What our records cannot tell us is how these towers were actually built. We have to wait until the thirteenth century before we get really detailed building accounts for castles (see Chapter Three). Occasionally, the pipe rolls will record the name of the architect or mason working on a particular building. Henry II’s favourite builder, responsible for the keeps at Dover and Newcastle, was one Maurice the Engineer. In almost every other case, however, the names of the geniuses who designed and erected these wonderful buildings are lost to us.

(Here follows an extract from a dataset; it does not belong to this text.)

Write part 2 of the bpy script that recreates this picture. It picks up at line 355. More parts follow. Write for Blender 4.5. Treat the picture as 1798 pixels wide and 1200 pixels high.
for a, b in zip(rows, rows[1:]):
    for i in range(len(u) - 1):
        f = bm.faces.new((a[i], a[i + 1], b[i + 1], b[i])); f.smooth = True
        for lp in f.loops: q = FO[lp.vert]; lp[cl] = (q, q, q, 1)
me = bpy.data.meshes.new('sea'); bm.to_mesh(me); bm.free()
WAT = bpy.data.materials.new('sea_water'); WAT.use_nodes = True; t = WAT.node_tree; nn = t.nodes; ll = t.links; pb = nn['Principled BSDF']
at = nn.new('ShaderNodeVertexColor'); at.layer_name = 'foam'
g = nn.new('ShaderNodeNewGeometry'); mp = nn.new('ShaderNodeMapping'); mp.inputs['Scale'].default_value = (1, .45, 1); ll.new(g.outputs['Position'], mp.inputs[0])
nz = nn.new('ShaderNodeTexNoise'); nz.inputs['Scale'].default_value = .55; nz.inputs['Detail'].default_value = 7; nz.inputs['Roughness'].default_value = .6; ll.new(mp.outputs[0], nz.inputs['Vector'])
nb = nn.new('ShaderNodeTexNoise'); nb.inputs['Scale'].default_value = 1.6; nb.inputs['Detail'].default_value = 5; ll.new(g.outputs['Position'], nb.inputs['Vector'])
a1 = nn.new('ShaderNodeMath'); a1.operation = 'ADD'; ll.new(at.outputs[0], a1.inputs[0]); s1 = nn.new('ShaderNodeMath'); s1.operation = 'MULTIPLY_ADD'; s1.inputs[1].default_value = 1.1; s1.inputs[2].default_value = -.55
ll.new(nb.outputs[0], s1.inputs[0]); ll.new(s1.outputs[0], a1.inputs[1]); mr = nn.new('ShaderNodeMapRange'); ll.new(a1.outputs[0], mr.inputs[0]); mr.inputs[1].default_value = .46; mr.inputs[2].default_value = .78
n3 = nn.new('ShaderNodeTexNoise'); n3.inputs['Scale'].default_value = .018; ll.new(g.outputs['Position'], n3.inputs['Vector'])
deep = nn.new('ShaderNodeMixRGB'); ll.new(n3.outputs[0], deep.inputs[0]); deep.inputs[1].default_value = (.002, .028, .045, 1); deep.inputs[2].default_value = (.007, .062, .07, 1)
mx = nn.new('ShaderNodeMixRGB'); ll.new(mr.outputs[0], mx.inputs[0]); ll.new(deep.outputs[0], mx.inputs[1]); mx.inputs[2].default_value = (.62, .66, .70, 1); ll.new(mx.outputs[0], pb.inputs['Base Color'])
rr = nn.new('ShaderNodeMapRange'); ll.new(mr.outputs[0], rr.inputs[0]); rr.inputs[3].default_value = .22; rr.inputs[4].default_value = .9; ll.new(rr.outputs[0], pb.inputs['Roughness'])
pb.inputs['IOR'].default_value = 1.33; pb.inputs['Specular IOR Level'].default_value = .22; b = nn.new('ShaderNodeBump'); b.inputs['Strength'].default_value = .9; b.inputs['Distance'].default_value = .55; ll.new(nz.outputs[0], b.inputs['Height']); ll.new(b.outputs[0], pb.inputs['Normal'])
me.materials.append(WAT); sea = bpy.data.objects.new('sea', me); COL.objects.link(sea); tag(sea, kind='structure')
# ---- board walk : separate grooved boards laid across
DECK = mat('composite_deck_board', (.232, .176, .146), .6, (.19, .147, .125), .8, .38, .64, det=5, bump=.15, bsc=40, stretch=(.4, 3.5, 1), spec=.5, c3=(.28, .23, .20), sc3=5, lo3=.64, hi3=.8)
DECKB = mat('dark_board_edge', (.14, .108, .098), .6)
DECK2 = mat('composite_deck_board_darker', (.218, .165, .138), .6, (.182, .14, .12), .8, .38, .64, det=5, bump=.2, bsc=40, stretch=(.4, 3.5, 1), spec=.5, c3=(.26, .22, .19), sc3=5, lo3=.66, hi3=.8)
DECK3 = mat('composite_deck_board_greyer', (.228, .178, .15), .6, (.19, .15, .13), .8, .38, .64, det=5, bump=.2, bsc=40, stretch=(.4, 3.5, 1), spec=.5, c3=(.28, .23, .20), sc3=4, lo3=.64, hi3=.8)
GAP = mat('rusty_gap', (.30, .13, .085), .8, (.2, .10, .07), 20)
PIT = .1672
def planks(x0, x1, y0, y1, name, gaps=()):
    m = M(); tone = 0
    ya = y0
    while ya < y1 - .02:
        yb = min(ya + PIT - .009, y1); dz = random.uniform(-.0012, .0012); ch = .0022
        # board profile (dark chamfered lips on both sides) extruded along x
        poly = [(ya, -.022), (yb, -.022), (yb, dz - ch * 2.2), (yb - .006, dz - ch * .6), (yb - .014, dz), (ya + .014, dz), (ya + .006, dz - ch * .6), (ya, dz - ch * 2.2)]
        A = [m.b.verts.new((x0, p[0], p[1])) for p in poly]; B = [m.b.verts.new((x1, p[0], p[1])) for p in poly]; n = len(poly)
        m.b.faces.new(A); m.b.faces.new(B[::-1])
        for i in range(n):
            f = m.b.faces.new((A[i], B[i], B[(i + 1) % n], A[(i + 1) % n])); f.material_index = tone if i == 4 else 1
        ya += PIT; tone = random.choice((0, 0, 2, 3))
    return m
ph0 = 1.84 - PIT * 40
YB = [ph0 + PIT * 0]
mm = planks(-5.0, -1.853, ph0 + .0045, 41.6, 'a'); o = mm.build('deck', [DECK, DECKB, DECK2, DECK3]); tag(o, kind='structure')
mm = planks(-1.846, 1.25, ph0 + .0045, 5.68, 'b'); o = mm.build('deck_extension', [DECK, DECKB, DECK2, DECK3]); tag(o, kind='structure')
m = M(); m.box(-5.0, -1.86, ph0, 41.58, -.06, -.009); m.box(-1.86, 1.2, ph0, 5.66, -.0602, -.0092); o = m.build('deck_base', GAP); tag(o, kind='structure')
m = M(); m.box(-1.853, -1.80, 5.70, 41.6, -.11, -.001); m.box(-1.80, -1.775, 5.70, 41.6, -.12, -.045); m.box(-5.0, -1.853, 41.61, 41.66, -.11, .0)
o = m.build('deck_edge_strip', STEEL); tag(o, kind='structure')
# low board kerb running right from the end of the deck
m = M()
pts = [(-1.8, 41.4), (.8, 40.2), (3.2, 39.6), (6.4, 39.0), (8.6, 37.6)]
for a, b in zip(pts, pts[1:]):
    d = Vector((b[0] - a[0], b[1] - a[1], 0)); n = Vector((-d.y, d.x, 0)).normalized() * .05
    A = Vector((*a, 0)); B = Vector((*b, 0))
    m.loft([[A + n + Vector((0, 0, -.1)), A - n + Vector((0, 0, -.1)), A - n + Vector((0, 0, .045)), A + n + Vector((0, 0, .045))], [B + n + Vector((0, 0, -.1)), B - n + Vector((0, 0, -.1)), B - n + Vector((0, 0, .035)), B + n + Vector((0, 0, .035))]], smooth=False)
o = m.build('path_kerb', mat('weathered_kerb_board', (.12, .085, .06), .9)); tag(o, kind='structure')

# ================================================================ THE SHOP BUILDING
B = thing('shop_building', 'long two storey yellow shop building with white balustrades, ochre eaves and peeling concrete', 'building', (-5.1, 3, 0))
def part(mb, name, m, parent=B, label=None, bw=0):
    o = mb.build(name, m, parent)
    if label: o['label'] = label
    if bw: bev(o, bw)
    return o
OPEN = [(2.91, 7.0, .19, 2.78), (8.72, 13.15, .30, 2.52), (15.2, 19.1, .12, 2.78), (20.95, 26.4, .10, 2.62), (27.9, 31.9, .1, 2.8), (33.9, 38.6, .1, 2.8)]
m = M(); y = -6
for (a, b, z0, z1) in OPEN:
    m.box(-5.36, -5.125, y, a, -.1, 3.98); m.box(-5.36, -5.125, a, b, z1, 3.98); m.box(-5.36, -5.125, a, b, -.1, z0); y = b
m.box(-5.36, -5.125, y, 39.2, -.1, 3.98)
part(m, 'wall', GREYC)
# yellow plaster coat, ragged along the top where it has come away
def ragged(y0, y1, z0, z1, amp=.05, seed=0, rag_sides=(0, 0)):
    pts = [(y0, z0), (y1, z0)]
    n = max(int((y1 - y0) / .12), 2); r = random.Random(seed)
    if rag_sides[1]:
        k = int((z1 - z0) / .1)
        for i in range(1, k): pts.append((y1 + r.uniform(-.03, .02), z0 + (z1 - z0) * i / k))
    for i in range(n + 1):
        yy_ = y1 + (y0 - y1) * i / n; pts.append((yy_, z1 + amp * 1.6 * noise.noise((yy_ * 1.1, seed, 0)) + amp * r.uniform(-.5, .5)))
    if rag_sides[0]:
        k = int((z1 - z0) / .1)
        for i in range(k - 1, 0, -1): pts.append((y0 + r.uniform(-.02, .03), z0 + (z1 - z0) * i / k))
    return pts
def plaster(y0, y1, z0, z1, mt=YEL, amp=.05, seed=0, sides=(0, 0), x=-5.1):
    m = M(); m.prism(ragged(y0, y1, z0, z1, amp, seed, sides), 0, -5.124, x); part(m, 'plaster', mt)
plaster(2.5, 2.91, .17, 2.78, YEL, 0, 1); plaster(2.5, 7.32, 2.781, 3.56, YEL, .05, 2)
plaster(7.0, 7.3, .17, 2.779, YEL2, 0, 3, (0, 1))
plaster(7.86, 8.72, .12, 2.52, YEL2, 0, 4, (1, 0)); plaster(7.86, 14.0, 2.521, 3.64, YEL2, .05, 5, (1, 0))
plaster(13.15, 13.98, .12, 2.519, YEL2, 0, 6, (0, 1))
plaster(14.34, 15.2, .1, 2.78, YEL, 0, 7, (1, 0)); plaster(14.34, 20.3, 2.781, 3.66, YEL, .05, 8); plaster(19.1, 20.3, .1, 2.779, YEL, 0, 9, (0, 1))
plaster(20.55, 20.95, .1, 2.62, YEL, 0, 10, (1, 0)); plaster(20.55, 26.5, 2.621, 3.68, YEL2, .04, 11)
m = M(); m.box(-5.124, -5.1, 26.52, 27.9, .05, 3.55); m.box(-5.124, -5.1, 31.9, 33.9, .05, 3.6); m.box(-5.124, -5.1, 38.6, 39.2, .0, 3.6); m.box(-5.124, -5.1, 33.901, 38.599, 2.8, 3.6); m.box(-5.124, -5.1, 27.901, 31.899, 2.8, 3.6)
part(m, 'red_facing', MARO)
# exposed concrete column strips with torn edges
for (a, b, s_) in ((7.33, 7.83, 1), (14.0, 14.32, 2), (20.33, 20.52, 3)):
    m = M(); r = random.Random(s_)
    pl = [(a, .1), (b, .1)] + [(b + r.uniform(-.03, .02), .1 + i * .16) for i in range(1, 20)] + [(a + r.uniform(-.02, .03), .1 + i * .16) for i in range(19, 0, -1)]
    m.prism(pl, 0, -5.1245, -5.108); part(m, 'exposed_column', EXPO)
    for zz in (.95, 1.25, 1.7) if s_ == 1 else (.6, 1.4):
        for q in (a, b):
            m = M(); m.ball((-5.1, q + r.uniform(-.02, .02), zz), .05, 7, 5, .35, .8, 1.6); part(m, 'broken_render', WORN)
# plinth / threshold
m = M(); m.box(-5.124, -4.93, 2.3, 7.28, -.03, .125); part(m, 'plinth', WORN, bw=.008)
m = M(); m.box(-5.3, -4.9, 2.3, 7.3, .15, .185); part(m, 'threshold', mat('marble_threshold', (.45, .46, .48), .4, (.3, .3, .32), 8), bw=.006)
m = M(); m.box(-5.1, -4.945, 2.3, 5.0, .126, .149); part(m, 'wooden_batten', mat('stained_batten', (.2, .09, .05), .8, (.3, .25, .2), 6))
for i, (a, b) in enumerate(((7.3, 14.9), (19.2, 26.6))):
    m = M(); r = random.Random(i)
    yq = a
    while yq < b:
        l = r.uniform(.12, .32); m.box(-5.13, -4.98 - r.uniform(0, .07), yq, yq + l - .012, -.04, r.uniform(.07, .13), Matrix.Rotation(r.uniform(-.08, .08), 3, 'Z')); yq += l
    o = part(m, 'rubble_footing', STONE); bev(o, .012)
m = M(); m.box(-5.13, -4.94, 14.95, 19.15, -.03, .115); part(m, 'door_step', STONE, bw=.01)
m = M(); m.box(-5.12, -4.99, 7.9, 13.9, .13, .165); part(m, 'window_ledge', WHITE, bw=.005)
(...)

The towers themselves, however, provide us with some clues as to how they were built. Rochester, for example, was constructed with two types of stone. Most of it is Kentish ragstone, very probably quarried near Maidstone, and shipped from there up the River Medway to Rochester. The fine details, however – the fireplaces, the window arches, and the cornerstones – are fashioned from a softer stone, more suitable for carving. This is Caen stone, which (as the name suggests) had to be transported from Caen in Normandy, a journey of over a hundred miles. Tons and tons of stone, quarried in northern France, ferried hundreds of miles by scores of ships over dozens of voyages – this is the scale of the enterprise we have to imagine to explain how Rochester Castle came to be built.